You can’t always predict the person you will have to talk to, and this can add to the uncertainty and stress of a negotiation. Build confidence in your position, prepare yourself for a possible letdown, and keep a flexible positive spirit. A problem might be one, but its solutions can be numerous. 

 

4 Steps to Improve your Negotiation Skills by Handling Negotiation Anxiety 

If after all these videos, you still feel intimidated to start a negotiation, you are not alone. In fact, theoretical learning is only the first step of nurturing the confident negotiator inside you. But remember, as much as negotiations make you feel nervous, eventually they will make you smarter too. 

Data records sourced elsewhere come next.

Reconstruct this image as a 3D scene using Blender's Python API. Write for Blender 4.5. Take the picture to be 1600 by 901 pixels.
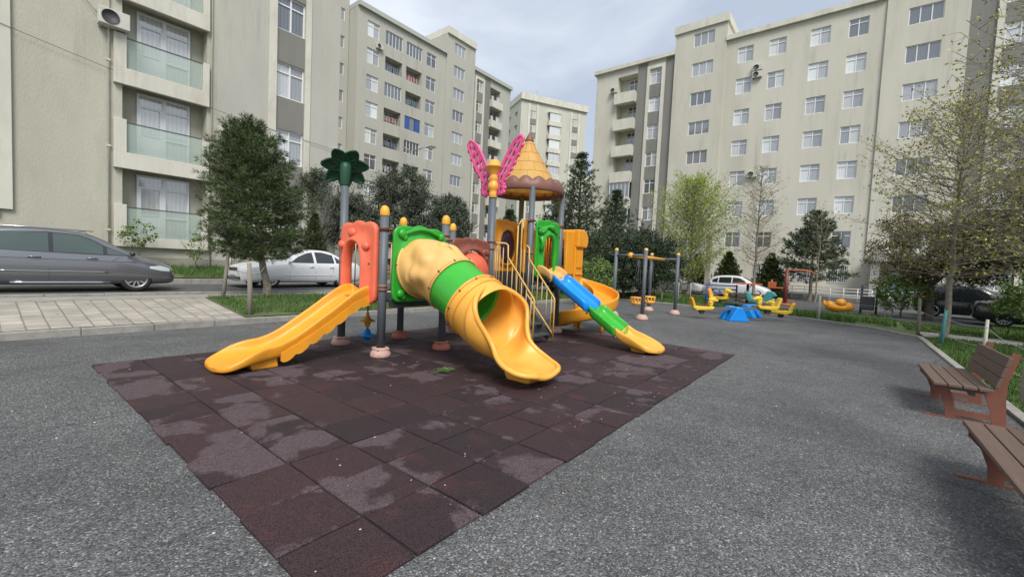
import bpy, bmesh, math, random
import numpy as np
from mathutils import Vector, Matrix, noise
from math import sin, cos, pi, radians, sqrt, atan2

for o in list(bpy.data.objects): bpy.data.objects.remove(o)
random.seed(7); RNG = np.random.default_rng(7)
SC = bpy.context.scene
COL = SC.collection

# ------------------------------------------------------------------ camera
PITCH, ROLL, YAW, EYE, FPX = radians(3.0), radians(2.7), radians(38.3), 1.57, 667.0
def cam_basis():
    fw = Vector((0, cos(PITCH), -sin(PITCH))); up = Vector((0, sin(PITCH), cos(PITCH))); ri = Vector((1, 0, 0))
    r2 = cos(ROLL)*ri + sin(ROLL)*up; u2 = -sin(ROLL)*ri + cos(ROLL)*up
    M = Matrix(((sin(YAW), cos(YAW), 0), (-cos(YAW), sin(YAW), 0), (0, 0, 1)))
    return M @ r2, M @ u2, M @ fw
CR, CU, CF = cam_basis()
cam = bpy.data.cameras.new('camera'); cam_o = bpy.data.objects.new('camera', cam); COL.objects.link(cam_o)
cam.sensor_width = 36; cam.lens = FPX/1600*36; cam.clip_start = 0.05; cam.clip_end = 3000
cam_o.matrix_world = Matrix(((CR.x, CU.x, -CF.x, 0), (CR.y, CU.y, -CF.y, 0), (CR.z, CU.z, -CF.z, EYE), (0, 0, 0, 1)))
SC.camera = cam_o

# ------------------------------------------------------------------ sky, sun, exposure
SUN_EL, SUN_AZ = radians(50), radians(230)      # azimuth the light comes from, measured from +x
w = bpy.data.worlds.new('World'); SC.world = w; w.use_nodes = True
nt = w.node_tree; nt.nodes.clear()
def N(t, ty, **k):
    n = t.nodes.new(ty)
    for a, b in k.items():
        if a.startswith('i_'): n.inputs[a[2:].replace('_', ' ')].default_value = b
        else: setattr(n, a, b)
    return n
out = N(nt, 'ShaderNodeOutputWorld')
sky = N(nt, 'ShaderNodeTexSky', sky_type='NISHITA', sun_disc=False, sun_elevation=SUN_EL, sun_rotation=pi/2-SUN_AZ, air_density=1.0, dust_density=1.5)
bg = N(nt, 'ShaderNodeBackground', i_Strength=0.1)
tc = N(nt, 'ShaderNodeTexCoord'); mp = N(nt, 'ShaderNodeMapping'); mp.inputs['Scale'].default_value = (1.0, 1.0, 2.2)
nz = N(nt, 'ShaderNodeTexNoise', i_Scale=1.7, i_Detail=7.0, i_Roughness=0.52, i_Distortion=0.4)
rp = N(nt, 'ShaderNodeValToRGB')
rp.color_ramp.elements[0].position = 0.40; rp.color_ramp.elements[0].color = (3.35, 3.75, 4.4, 1)
rp.color_ramp.elements[1].position = 0.62; rp.color_ramp.elements[1].color = (5.7, 6.05, 6.5, 1)
mx = N(nt, 'ShaderNodeMixRGB', i_Fac=0.82)
L = nt.links.new
L(tc.outputs['Generated'], mp.inputs['Vector']); L(mp.outputs[0], nz.inputs['Vector']); L(nz.outputs['Fac'], rp.inputs['Fac'])
L(sky.outputs[0], mx.inputs['Color1']); L(rp.outputs[0], mx.inputs['Color2']); L(mx.outputs[0], bg.inputs['Color']); L(bg.outputs[0], out.inputs['Surface'])
sl = bpy.data.lights.new('sun', 'SUN'); sl.energy = 2.0; sl.angle = radians(26); sl.color = (1.0, 0.96, 0.9)
so = bpy.data.objects.new('sun', sl); COL.objects.link(so)
so.rotation_euler = Vector((cos(SUN_AZ)*cos(SUN_EL), sin(SUN_AZ)*cos(SUN_EL), sin(SUN_EL))).to_track_quat('Z', 'Y').to_euler()
SC.render.engine = 'CYCLES'
SC.view_settings.view_transform = 'Standard'; SC.view_settings.look = 'None'; SC.view_settings.gamma = 1
SC.view_settings.exposure = 0.8

# ------------------------------------------------------------------ materials
MATS = {}
def mat(name, col, rough=0.6, metal=0.0, spec=0.5, coat=0.0, var=0.0, vscale=3.0, bump=0.0, bscale=60.0, island=0.0,
        dirt=None, dirt_scale=2.0, dirt_amt=0.5, stretch=None, obj_rand=0.0, spots=None, streak=0.0):
    """procedural Principled material; var = broad brightness mottling, bump = grain, island = per-leaf variation, dirt = stain colour"""
    if name in MATS: return MATS[name]
    m = bpy.data.materials.new(name); m.use_nodes = True; t = m.node_tree; b = t.nodes['Principled BSDF']; k = t.links.new
    b.inputs['Roughness'].default_value = rough; b.inputs['Metallic'].default_value = metal
    b.inputs['Specular IOR Level'].default_value = spec; b.inputs['Coat Weight'].default_value = coat
    tcn = N(t, 'ShaderNodeTexCoord'); mpn = N(t, 'ShaderNodeMapping')
    if stretch: mpn.inputs['Scale'].default_value = stretch
    k(tcn.outputs['Object'], mpn.inputs['Vector'])
    rgb = N(t, 'ShaderNodeRGB'); rgb.outputs[0].default_value = (*col, 1); cur = rgb.outputs[0]
    def mixc(fac, c2, bt='MIX'):
        nonlocal cur
        q = N(t, 'ShaderNodeMixRGB', blend_type=bt); k(fac, q.inputs['Fac']) if not isinstance(fac, float) else setattr(q.inputs['Fac'], 'default_value', fac)
        k(cur, q.inputs['Color1'])
        if isinstance(c2, tuple): q.inputs['Color2'].default_value = (*c2, 1)
        else: k(c2, q.inputs['Color2'])
        cur = q.outputs[0]
    def vmul(sock, lo, hi, fl=0.3, fh=0.7):
        nonlocal cur
        r = N(t, 'ShaderNodeMapRange'); r.inputs['From Min'].default_value = fl; r.inputs['From Max'].default_value = fh
        r.inputs['To Min'].default_value = lo; r.inputs['To Max'].default_value = hi; k(sock, r.inputs['Value'])
        h = N(t, 'ShaderNodeHueSaturation'); k(cur, h.inputs['Color']); k(r.outputs[0], h.inputs['Value']); cur = h.outputs[0]
    if var:
        n1 = N(t, 'ShaderNodeTexNoise', i_Scale=vscale, i_Detail=6.0, i_Roughness=0.6); k(mpn.outputs[0], n1.inputs['Vector']); vmul(n1.outputs['Fac'], 1-var, 1+var)
    if dirt:
        n2 = N(t, 'ShaderNodeTexNoise', i_Scale=dirt_scale, i_Detail=8.0, i_Roughness=0.68); k(mpn.outputs[0], n2.inputs['Vector'])
        r = N(t, 'ShaderNodeMapRange'); r.inputs['From Min'].default_value = 0.5; r.inputs['From Max'].default_value = 0.72; r.inputs['To Max'].default_value = dirt_amt
        k(n2.outputs['Fac'], r.inputs['Value']); mixc(r.outputs[0], dirt)
    if streak:
        m3 = N(t, 'ShaderNodeMapping'); m3.inputs['Scale'].default_value = (2.2, 2.2, .10); k(tcn.outputs['Object'], m3.inputs['Vector'])
        n6 = N(t, 'ShaderNodeTexNoise', i_Scale=1.0, i_Detail=7.0, i_Roughness=.72); k(m3.outputs[0], n6.inputs['Vector'])
        n9 = N(t, 'ShaderNodeTexNoise', i_Scale=.35, i_Detail=3.0); k(tcn.outputs['Object'], n9.inputs['Vector'])
        r6 = N(t, 'ShaderNodeMapRange'); r6.inputs['From Min'].default_value = .50; r6.inputs['From Max'].default_value = .72; k(n6.outputs['Fac'], r6.inputs['Value'])
        r9 = N(t, 'ShaderNodeMapRange'); r9.inputs['From Min'].default_value = .40; r9.inputs['From Max'].default_value = .62; r9.inputs['To Max'].default_value = streak; k(n9.outputs['Fac'], r9.inputs['Value'])
        mq = N(t, 'ShaderNodeMath', operation='MULTIPLY'); k(r6.outputs[0], mq.inputs[0]); k(r9.outputs[0], mq.inputs[1]); mixc(mq.outputs[0], tuple(c*.55 for c in col))
    if spots:
        v = N(t, 'ShaderNodeTexVoronoi', i_Scale=spots[0]); k(mpn.outputs[0], v.inputs['Vector'])
        r = N(t, 'ShaderNodeMapRange'); r.inputs['From Min'].default_value = 0.12; r.inputs['From Max'].default_value = 0.06; k(v.outputs['Distance'], r.inputs['Value']); mixc(r.outputs[0], spots[1])
    if island:
        g = N(t, 'ShaderNodeNewGeometry'); vmul(g.outputs['Random Per Island'], 1-island, 1+island, 0, 1)
    if obj_rand:
        oi = N(t, 'ShaderNodeObjectInfo'); vmul(oi.outputs['Random'], 1-obj_rand, 1+obj_rand, 0, 1)
    k(cur, b.inputs['Base Color'])
    if bump:
        n3 = N(t, 'ShaderNodeTexNoise', i_Scale=bscale, i_Detail=4.0); k(mpn.outputs[0], n3.inputs['Vector'])
        bp = N(t, 'ShaderNodeBump', i_Strength=bump, i_Distance=0.02); k(n3.outputs['Fac'], bp.inputs['Height']); k(bp.outputs[0], b.inputs['Normal'])
    MATS[name] = m
    return m

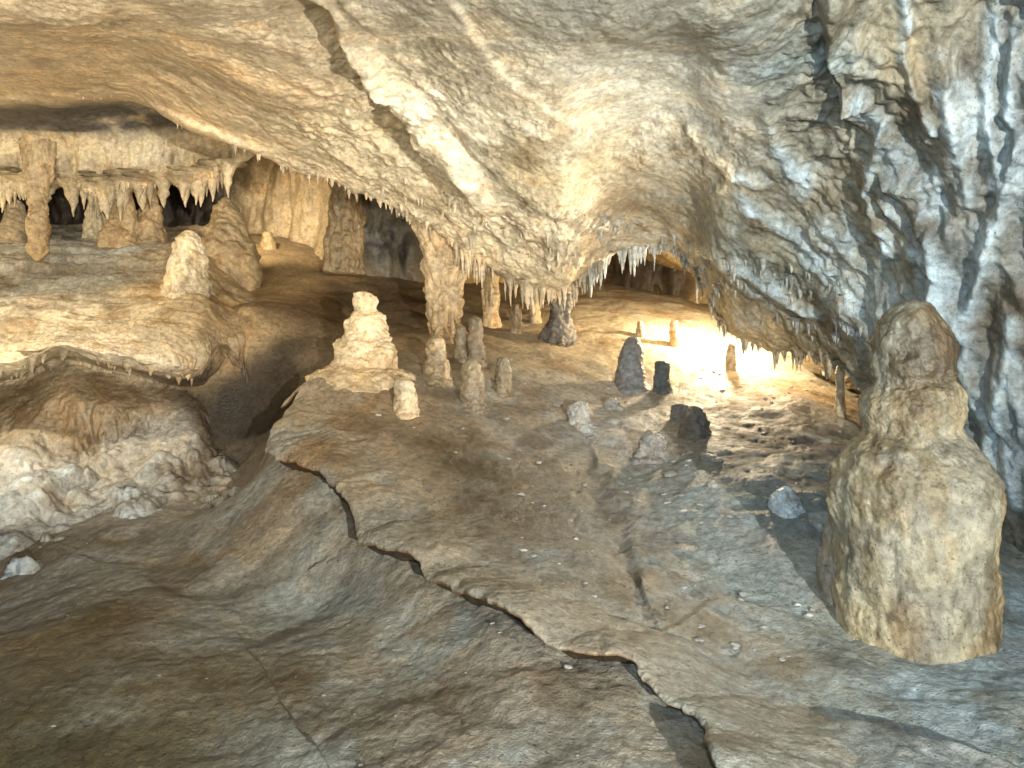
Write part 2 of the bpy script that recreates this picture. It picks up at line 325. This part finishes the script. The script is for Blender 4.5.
lal=[(20,250,(.42,.41,.36)),(90,250,(.50,.49,.44)),(60,285,(.26,.25,.20)),(200,290,(.50,.36,.18)),(200,250,(.42,.30,.15)),(260,290,(.50,.34,.16)),(60,325,(.68,.57,.39)),(160,325,(.60,.47,.28)),(100,350,(.68,.57,.40)),(10,360,(.62,.52,.34)),
(60,400,(.25,.175,.09)),(130,410,(.26,.18,.09)),(20,410,(.24,.18,.10)),(100,435,(.20,.145,.08)),(30,480,(.46,.48,.46)),(60,455,(.30,.26,.19)),(130,460,(.28,.25,.19)),(190,430,(.38,.36,.31)),(160,450,(.42,.40,.35)),(20,560,(.30,.35,.37)),(90,520,(.26,.27,.26)),(120,500,(.22,.22,.20)),(200,480,(.20,.19,.16)),(80,590,(.2,.19,.16)),
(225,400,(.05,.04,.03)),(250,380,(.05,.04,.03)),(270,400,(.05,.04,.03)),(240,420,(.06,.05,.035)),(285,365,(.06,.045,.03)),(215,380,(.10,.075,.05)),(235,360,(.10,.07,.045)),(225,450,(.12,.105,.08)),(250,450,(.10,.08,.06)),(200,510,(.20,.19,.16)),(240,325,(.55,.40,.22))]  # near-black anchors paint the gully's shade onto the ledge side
col=anchors(V,lal); wm=sm(drape2+.4*fbm(V,3,4,541),.05,.4)*sm(v,425,475)*(1-.6*sm(u,90,200))*.6
col=col*(1-wm[...,None])+np.array((.48,.55,.57))*wm[...,None]
b2=sm(fbm(V,2.8,5,545,.62),.05,.38)*.65; col=col*(1-b2[...,None]*(1-np.array([.60,.48,.34])))
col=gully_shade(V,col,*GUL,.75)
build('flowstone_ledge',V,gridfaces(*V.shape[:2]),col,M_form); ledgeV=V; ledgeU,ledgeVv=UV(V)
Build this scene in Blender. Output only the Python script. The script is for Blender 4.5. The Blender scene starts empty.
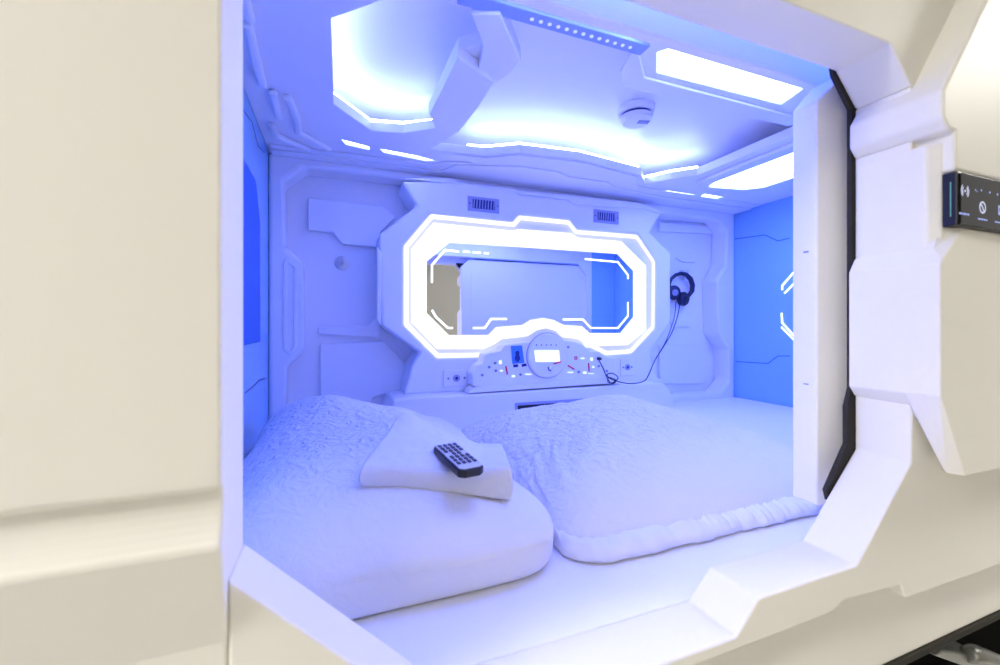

Below are 4 steps to relieve your nervousness before negotiation: 

  1. Reframe Anxiety as Excitement: Most of the stress you feel before a negotiation, happens inside your mind. That’s good news because it means you can control it. Reframe your anxiety as excitement to face what’s coming. Don’t leave room for discouraging thoughts. Instead, channel your energy to accomplish step 2. 
  2. Prepare Yourself: Boost your confidence by trying to anticipate the situations you are about to face. “What if I am asked this? How should I answer? What if I talk about that? I think they would like it.” Finally, lower your expectations and prepare yourself for the worst, a technique called defensive pessimism. 
  3. Focus On Opportunities: Now that you have prepared, you can consider that you have done your best. Why think about all the ways you might fail? There’s an equal possibility that things will go extremely well. Channel your thoughts, and you will be more likely to make the right decisions. 
  4. Practice Regularly: As you pass from one negotiation to another, you will be able to identify your weak points to work on them and your strong points to sharpen other skills. Research supports that if you negotiate regularly, you will become more familiar with the possible scenarios and situations. Hence, you will be less affected by the negative effects of anxiety. 

With this frame of mind, soon you will start to recognize the significance and frequency of negotiations in our daily life. They are part of almost every conversation, so you will have tons of opportunities to practice your skills. You don’t have to wait for the real situation.

 

We hope that these negotiation skills tips will help you come out with better deals in your business and personal affairs.